Political schizophrenia broke out among the Republicans on Capitol Hill even as Obama confronted them in the White House. In the Senate, Minority Leader Mitch McConnell, R-Ky., proposed a near-complete surrender, with a three-step maneuver that would allow the debt ceiling to rise while still permitting the Republicans to pretend that they disapprove.   

Seeking to justify this panicky abandonment of his own tough-sounding rhetoric a week ago, McConnell told right-wing radio host Laura Ingraham that blowing the Aug. 2 debt ceiling deadline could lead to the same political result as the government shutdowns of the Clinton era -- only perhaps worse.   

A faithful servant of big money, McConnell appears to have realized that a Treasury default -- unprecedented in our history -- could cause permanent damage not only to the nation's credit and the world economy, but might well ruin the Republican Party, too.    

Noting that President Clinton easily won re-election the year after he faced down a Republican caucus in a budget debate that led to two government shutdowns, McConnell predicted that Obama "will say Republicans are making the economy worse. ... It is an argument that he could have a good chance of winning, and all of a sudden we have co-ownership of the economy. That is a very bad position going into the election." Letting America default is a bad idea, he said, because it "destroys the GOP brand."    

In other words, American voters might blame Republican candidates for a worsened recession, caused by their ideological obsession and partisan selfishness. Voters might finally express their disgust with Republican legislators who worry more about the mindless raving of Michele Bachmann than the expert opinion of Ben Bernanke, the Federal Reserve chairman who outlined the consequences of default in Congress on Wednesday. As outlined by Bernanke, whose own Republican credentials are impeccable, the ominous storyline should not be difficult to follow even for the average politician.    

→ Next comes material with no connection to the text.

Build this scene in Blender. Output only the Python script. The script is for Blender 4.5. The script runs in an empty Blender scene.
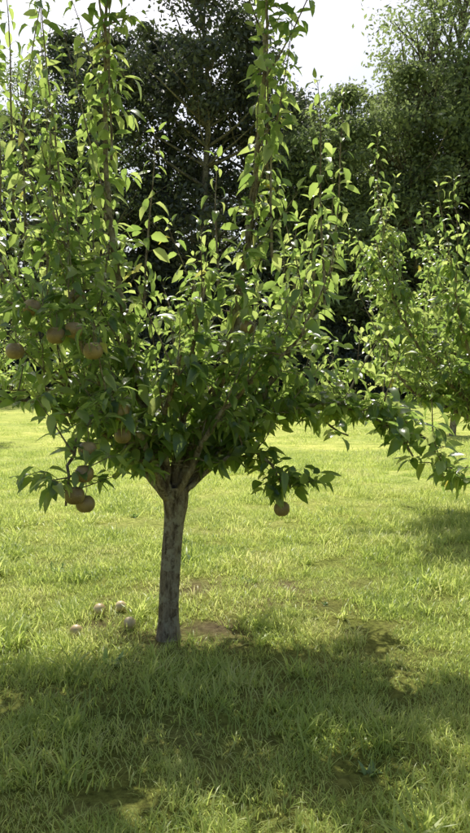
import bpy, math, numpy as np
from mathutils import Vector
rng=np.random.default_rng(7)
S=bpy.context.scene
COL=S.collection
def unit(v):
    v=np.asarray(v,float); return v/(np.linalg.norm(v,axis=-1,keepdims=True)+1e-9)
def ground_h(x,y):
    return 0.035*np.sin(x*0.55+1.0)*np.cos(y*0.5+0.4)+0.05*np.sin(x*0.13+y*0.17)+0.015*np.sin(x*1.9+0.5)*np.sin(y*1.7)-0.02
def mesh_obj(name,verts,faces_list,mat,smooth=False,parent=None,link=True):
    me=bpy.data.meshes.new(name)
    verts=np.asarray(verts,np.float32)
    me.vertices.add(len(verts)); me.vertices.foreach_set('co',verts.ravel())
    loops=np.concatenate([f.ravel() for f in faces_list]).astype(np.int32)
    tot=np.concatenate([np.full(len(f),f.shape[1]) for f in faces_list]).astype(np.int32)
    st=np.concatenate([[0],np.cumsum(tot)[:-1]]).astype(np.int32)
    me.loops.add(len(loops)); me.loops.foreach_set('vertex_index',loops)
    me.polygons.add(len(tot)); me.polygons.foreach_set('loop_start',st); me.polygons.foreach_set('loop_total',tot)
    me.update(calc_edges=True); me.validate()
    if smooth: me.polygons.foreach_set('use_smooth',np.ones(len(me.polygons),bool))
    me.materials.append(mat)
    ob=bpy.data.objects.new(name,me)
    if link: COL.objects.link(ob)
    if parent: ob.parent=parent
    return ob
def empty(name,loc=(0,0,0)):
    e=bpy.data.objects.new(name,None); e.location=loc; COL.objects.link(e); return e

# ---------------- materials ----------------
def newmat(name):
    m=bpy.data.materials.new(name); m.use_nodes=True
    nt=m.node_tree; nt.nodes.clear()
    return m,nt,nt.nodes,nt.links
def ramp(nodes,stops):
    r=nodes.new('ShaderNodeValToRGB'); e=r.color_ramp.elements
    e[0].position=stops[0][0]; e[0].color=(*stops[0][1],1)
    e[1].position=stops[-1][0]; e[1].color=(*stops[-1][1],1)
    for p,c in stops[1:-1]:
        k=e.new(p); k.color=(*c,1)
    return r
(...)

Bernanke told the House Financial Services Committee that default would cast grave doubt on the value of the Treasury bond, which "is viewed as the safest and most liquid security in the world, and the notion it would become suddenly unreliable and illiquid would throw shockwaves through the entire global financial system."    

While Bachmann may disparage such warnings as "scare tactics," the threat that default portends for everyone from grandmothers depending on Social Security checks to the struggling economies of Europe and Japan is real. Indeed, its effects are already being felt.    

Where the president's mounting frustration will lead remains to be seen. What did he mean when he told the Republicans not to "call my bluff"? Although Obama, the constitutional law professor, would prefer not to invoke a controversial 14th Amendment power to overrule Congress and raise the debt by fiat, he can now cite McConnell (and many other conservatives) in his defense.   

Should the Republicans in the House someday seek to impeach him over such a move, he could honestly reply that he was responding to a clear and present danger to the nation and the world -- and that the leaders of their own party in the Senate had agreed with him.   

Americans who broadly oppose default, and who overwhelmingly favor increasing taxes on the rich to avoid it, might well be persuaded by that argument.